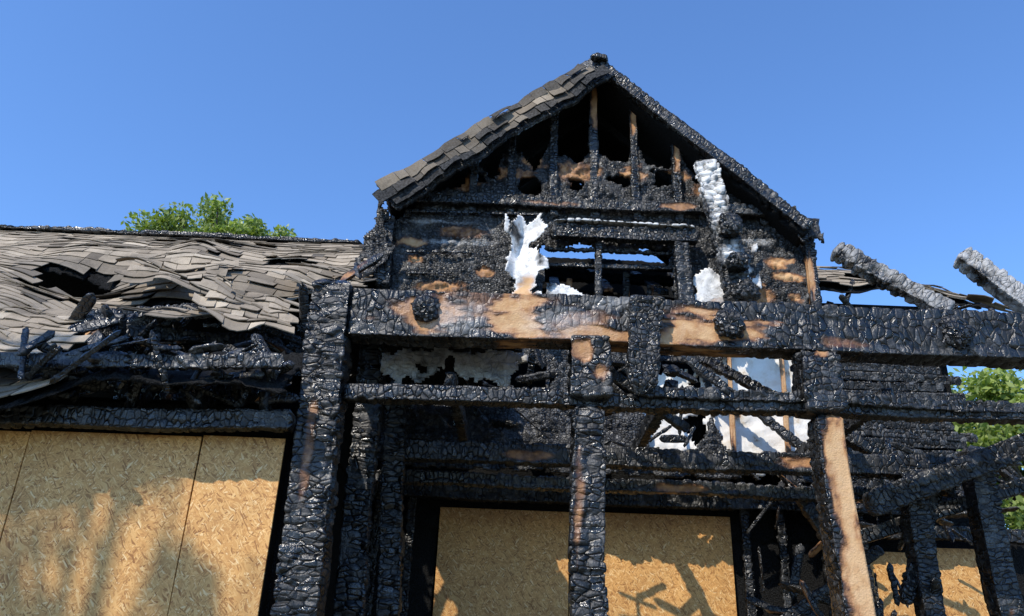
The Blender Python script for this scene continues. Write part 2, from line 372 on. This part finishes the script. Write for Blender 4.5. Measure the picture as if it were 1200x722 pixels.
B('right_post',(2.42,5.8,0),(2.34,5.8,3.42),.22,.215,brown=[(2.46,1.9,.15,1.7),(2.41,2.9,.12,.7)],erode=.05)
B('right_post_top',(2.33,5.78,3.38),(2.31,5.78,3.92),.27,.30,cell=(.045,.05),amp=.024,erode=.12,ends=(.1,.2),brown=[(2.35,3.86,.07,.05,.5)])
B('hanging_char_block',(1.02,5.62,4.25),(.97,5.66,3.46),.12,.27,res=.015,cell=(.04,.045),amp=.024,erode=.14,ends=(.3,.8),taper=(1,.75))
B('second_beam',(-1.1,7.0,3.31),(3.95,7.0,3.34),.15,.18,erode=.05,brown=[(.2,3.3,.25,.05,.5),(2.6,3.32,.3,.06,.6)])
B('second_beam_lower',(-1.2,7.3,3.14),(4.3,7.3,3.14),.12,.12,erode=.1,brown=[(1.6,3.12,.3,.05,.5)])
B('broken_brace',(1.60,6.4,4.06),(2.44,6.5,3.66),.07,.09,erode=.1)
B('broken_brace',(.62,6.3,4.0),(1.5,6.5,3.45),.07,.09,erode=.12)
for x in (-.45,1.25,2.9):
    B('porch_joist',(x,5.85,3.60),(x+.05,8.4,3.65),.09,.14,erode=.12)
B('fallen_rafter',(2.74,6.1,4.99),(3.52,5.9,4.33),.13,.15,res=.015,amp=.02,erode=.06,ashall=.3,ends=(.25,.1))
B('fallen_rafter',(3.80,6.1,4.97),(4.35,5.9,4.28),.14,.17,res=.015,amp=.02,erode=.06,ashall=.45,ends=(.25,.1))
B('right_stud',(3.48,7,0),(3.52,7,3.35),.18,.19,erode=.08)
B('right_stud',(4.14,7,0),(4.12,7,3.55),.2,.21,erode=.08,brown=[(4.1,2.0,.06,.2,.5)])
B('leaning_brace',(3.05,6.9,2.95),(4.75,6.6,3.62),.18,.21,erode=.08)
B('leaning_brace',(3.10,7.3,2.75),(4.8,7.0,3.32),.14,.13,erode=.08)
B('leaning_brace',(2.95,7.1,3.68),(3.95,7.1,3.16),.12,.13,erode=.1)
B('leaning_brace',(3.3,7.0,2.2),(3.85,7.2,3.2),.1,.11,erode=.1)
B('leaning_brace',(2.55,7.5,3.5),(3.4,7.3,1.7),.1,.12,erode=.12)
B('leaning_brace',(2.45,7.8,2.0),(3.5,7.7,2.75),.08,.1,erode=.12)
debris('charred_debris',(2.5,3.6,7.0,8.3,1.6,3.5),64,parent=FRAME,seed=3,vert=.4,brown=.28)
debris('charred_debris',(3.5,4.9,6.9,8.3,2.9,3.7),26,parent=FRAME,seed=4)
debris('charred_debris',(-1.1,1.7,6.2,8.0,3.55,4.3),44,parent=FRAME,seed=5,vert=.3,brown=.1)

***

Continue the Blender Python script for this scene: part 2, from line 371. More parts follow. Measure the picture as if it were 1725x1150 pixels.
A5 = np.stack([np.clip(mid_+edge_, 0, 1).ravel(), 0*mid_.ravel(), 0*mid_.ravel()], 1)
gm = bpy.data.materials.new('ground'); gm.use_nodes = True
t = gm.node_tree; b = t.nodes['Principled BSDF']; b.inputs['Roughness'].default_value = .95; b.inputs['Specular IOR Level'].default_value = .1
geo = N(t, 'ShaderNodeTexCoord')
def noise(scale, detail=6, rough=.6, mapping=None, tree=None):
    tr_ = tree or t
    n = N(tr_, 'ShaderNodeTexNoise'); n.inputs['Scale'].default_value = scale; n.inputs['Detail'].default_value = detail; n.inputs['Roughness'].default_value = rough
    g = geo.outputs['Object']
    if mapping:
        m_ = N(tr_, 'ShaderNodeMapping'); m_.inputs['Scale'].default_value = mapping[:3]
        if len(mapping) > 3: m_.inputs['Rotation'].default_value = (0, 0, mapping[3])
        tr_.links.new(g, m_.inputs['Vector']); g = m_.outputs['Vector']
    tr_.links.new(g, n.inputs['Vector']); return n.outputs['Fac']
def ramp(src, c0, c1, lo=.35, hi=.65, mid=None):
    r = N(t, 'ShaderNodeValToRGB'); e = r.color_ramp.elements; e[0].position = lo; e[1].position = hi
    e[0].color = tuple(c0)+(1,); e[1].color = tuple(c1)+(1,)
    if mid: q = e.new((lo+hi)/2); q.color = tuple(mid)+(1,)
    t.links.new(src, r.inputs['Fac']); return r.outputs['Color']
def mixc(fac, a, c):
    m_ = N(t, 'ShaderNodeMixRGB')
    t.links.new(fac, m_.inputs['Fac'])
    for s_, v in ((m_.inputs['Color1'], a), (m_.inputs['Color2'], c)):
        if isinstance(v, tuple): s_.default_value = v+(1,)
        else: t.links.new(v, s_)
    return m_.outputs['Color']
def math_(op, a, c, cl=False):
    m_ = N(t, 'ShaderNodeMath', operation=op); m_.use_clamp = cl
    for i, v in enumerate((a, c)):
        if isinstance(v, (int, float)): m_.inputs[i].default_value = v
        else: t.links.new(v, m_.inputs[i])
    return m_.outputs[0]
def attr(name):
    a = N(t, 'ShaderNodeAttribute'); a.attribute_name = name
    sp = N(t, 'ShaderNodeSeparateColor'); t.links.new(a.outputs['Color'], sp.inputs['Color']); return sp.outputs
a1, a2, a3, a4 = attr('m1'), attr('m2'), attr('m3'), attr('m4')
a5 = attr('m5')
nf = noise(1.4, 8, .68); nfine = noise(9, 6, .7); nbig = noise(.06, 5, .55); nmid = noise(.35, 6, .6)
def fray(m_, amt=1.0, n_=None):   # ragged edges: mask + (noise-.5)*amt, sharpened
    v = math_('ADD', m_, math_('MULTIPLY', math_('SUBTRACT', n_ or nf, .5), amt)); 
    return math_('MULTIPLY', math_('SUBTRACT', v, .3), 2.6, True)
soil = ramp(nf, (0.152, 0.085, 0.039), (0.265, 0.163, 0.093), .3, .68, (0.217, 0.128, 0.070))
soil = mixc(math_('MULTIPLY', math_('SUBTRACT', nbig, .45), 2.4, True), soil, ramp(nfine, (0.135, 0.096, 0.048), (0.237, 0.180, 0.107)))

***

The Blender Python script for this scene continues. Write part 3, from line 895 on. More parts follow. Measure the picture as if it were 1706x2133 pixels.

***

- **Goal**
Reply with nothing but the number of lines that contain the word "Python".

- **Written response**
3